Note: Stir occasionally and ensure liquid covers all ingredients in the pot.

Words from My Mouth Hole

It’s really good, easy, and a great go-to in the kitchen when you’re unsure what to make. It also makes great leftovers. This is a one-pot meal, making cleanup easy after you’ve stuffed yourself full. Serve with bread, and use mild Cajun sausage if you’re cooking for kids.


  • Etouffee: A dish found in both Cajun and Creole cuisine typically served with shellfish over rice.

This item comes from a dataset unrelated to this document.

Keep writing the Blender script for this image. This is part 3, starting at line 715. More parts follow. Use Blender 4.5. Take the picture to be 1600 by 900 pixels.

Most commonly made with crawfish.
  • Gumbo: The official state cuisine of Louisiana, consisting primarily of a strongly-flavored stock, meat or shellfish, a thickener, and the “holy trinity” of vegetables: celery, bell peppers, and onions. Often includes okra.
  • Jambalaya: A popular dish of West African, French, and Spanish influence, mainly consisting of meat and vegetables mixed with rice. Traditionally, the meat always includes sausage, pork or chicken, and less commonly seafood like crawfish or shrimp.
  • Lesson Learned: All three dishes share core similarities, much like tacos, burritos, quesadillas, tostadas, and chilaquiles.